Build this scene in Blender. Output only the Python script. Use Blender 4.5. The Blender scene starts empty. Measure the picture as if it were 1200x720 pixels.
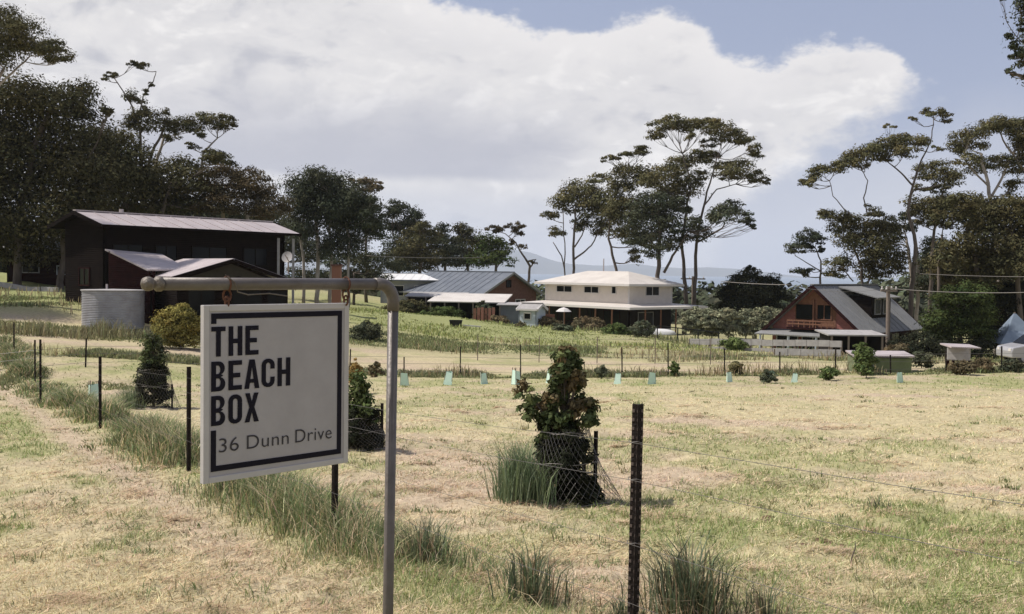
import bpy, bmesh, math, random
import numpy as np
from mathutils import Vector, Matrix
random.seed(7); RNG = np.random.default_rng(7)
SC = bpy.context.scene
COL = SC.collection
R = math.radians

# ------------------------------------------------------------------ camera
PITCH = math.atan(42 / 1200); ROLL = 0.0135; CAMZ = 1.6; FOC = 1200.0
fwd = Vector((0, math.cos(PITCH), -math.sin(PITCH)))
up0 = Vector((0, math.sin(PITCH), math.cos(PITCH)))
rt0 = Vector((1, 0, 0))
RT = rt0 * math.cos(ROLL) + up0 * math.sin(ROLL)
UP = up0 * math.cos(ROLL) - rt0 * math.sin(ROLL)
cam_d = bpy.data.cameras.new('camera'); cam = bpy.data.objects.new('camera', cam_d); COL.objects.link(cam)
cam_d.sensor_width = 36; cam_d.lens = 36 * FOC / 1200
cam_d.clip_start = 0.05; cam_d.clip_end = 20000
M3 = Matrix((RT, UP, -fwd)).transposed()
cam.matrix_world = Matrix.Translation((0, 0, CAMZ)) @ M3.to_4x4()
cam_d.dof.use_dof = False
SC.camera = cam

def P(px, py, d):
    """a point of the place, read off a sight line at distance d north of the viewpoint"""
    v = fwd * 1.0 + RT * ((px - 600) / FOC) + UP * ((360 - py) / FOC)
    v = v * (d / v.y)
    return Vector((v.x, v.y, v.z + CAMZ))

# ------------------------------------------------------------------ light
SUN_EL = R(56); SUN_AZ = R(-84)          # azimuth measured from +Y towards +X
sd = Vector((math.sin(SUN_AZ) * math.cos(SUN_EL), math.cos(SUN_AZ) * math.cos(SUN_EL), math.sin(SUN_EL)))
sl = bpy.data.lights.new('sun', 'SUN'); sl.energy = 4.8; sl.angle = R(0.5); sl.color = (1.0, 0.94, 0.86)
so = bpy.data.objects.new('sun', sl); COL.objects.link(so)
so.rotation_euler = sd.to_track_quat('Z', 'Y').to_euler()
SC.view_settings.view_transform = 'Standard'; SC.view_settings.look = 'None'
SC.view_settings.exposure = 0.0; SC.view_settings.gamma = 1.0
SC.view_settings.use_curve_mapping = False

# ------------------------------------------------------------------ world: nishita sky with a bank of cumulus
W = bpy.data.worlds.new('World'); SC.world = W; W.use_nodes = True
nt = W.node_tree; N = nt.nodes; L = nt.links; N.clear()
def mk(t, **k):
    n = N.new(t)
    for a, b in k.items(): setattr(n, a, b)
    return n
def put(sock, v):
    if hasattr(v, 'is_output') or isinstance(v, bpy.types.NodeSocket): L.new(v, sock)
    else: sock.default_value = v
def mth(op, a, b=0.0, c=0.0, clamp=False):
    n = mk('ShaderNodeMath', operation=op, use_clamp=clamp)
    put(n.inputs[0], a); put(n.inputs[1], b)
    if op in ('MULTIPLY_ADD', 'SMOOTH_MIN', 'SMOOTH_MAX'): put(n.inputs[2], c)
    return n.outputs[0]
def sstep(x, lo, hi, a=0.0, b=1.0):
    n = mk('ShaderNodeMapRange', interpolation_type='SMOOTHSTEP')
    put(n.inputs['Value'], x); n.inputs['From Min'].default_value = lo; n.inputs['From Max'].default_value = hi
    n.inputs['To Min'].default_value = a; n.inputs['To Max'].default_value = b
    return n.outputs[0]
def mixc(f, a, b):
    n = mk('ShaderNodeMix', data_type='RGBA'); put(n.inputs[0], f); put(n.inputs[6], a); put(n.inputs[7], b)
    return n.outputs[2]
def curve(x, pts, x0, x1, y0, y1):
    n = mk('ShaderNodeFloatCurve'); put(n.inputs['Value'], mth('MULTIPLY_ADD', x, 1 / (x1 - x0), -x0 / (x1 - x0), clamp=True))
    c = n.mapping.curves[0]
    P2 = [((a - x0) / (x1 - x0), (b - y0) / (y1 - y0)) for a, b in pts]
    c.points[0].location = P2[0]; c.points[1].location = P2[-1]
    for p in P2[1:-1]: c.points.new(*p)
    n.mapping.update()
    return mth('MULTIPLY_ADD', n.outputs[0], (y1 - y0), y0)
tc = mk('ShaderNodeTexCoord'); sep = mk('ShaderNodeSeparateXYZ'); L.new(tc.outputs['Generated'], sep.inputs[0])
U = mth('ARCTAN2', sep.outputs[0], sep.outputs[1]); V = mth('ARCSINE', sep.outputs[2])
cmb = mk('ShaderNodeCombineXYZ'); put(cmb.inputs[0], mth('MULTIPLY', U, 1.0)); put(cmb.inputs[1], mth('MULTIPLY', V, 1.7)); cmb.inputs[2].default_value = 3.3
def noise(scale, detail=6, rough=0.55, w=None):
    n = mk('ShaderNodeTexNoise', noise_dimensions='3D'); L.new(cmb.outputs[0], n.inputs['Vector'])
    n.inputs['Scale'].default_value = scale; n.inputs['Detail'].default_value = detail; n.inputs['Roughness'].default_value = rough
    return n.outputs[0]
n1 = noise(9, 8, 0.6); n2 = noise(28, 6, 0.62); n3 = noise(3.2, 5, 0.5)
UVd = lambda px, py: (math.atan((px - 600) / 1200), (318 + .0135 * (px - 600) - py) / 1200)
top_pts = [(-3.2, .20), (-2.3, .42), (-1.6, .30), (-1.0, .50)] + [UVd(*p) for p in [(60, -200), (330, -90), (440, -25), (500, 3), (560, 15), (640, 38), (690, 46), (715, 40), (745, 23), (775, 28), (830, 66), (870, 86), (930, 66), (975, 55), (1025, 66), (1060, 88), (1080, 118)]] + [(.48, .12), (.62, .10), (.9, .22), (1.5, .34), (2.3, .18), (3.2, .20)]
low_pts = [(-3.2, -.2), (-1.0, -.2)] + [UVd(*p) for p in [(700, 420), (840, 300), (880, 225), (930, 190), (1000, 168), (1050, 140), (1080, 118)]] + [(.48, .125), (.62, .02), (.9, -.1), (3.2, -.2)]
topE = curve(U, top_pts, -3.2, 3.2, -.3, .6); lowE = curve(U, low_pts, -3.2, 3.2, -.3, .6)
wob = mth('ADD', mth('MULTIPLY', mth('SUBTRACT', n1, .5), .06), mth('MULTIPLY', mth('SUBTRACT', n2, .5), .045))
dt = mth('ADD', mth('SUBTRACT', topE, V), wob)
m_top = sstep(dt, -.004, .012)
m_low = sstep(mth('ADD', mth('SUBTRACT', V, lowE), mth('MULTIPLY', wob, 1.6)), -.015, .03)
cover = mth('MULTIPLY', m_top, m_low)
sky = mk('ShaderNodeTexSky', sky_type='NISHITA', sun_disc=False); sky.sun_elevation = SUN_EL; sky.sun_rotation = SUN_AZ % (2 * math.pi)
sky.altitude = 50; sky.air_density = 1.0; sky.dust_density = 2.0; sky.ozone_density = 1.2
veil = mixc(sstep(V, -.02, .28, .80, .58), sky.outputs[0], (4.4, 4.75, 6.5, 1))
hz = mixc(sstep(V, .17, .0, 0.0, .80), veil, (5.9, 6.2, 7.1, 1))
wisp = mth('MULTIPLY', sstep(n3, .42, .66), sstep(V, .22, .10, 0, .6))
hz = mixc(wisp, hz, (6.6, 6.7, 7.2, 1))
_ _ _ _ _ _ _
**WRITTEN INSTRUCTION:** Everything from the top line of the data down to and including the line with "R = math.radians" is to be copied, except the pictures.

**TASK SOLUTION:**
Build this scene in Blender. Output only the Python script. Use Blender 4.5. The Blender scene starts empty. Measure the picture as if it were 1200x720 pixels.
import bpy, bmesh, math, random
import numpy as np
from mathutils import Vector, Matrix
random.seed(7); RNG = np.random.default_rng(7)
SC = bpy.context.scene
COL = SC.collection
R = math.radians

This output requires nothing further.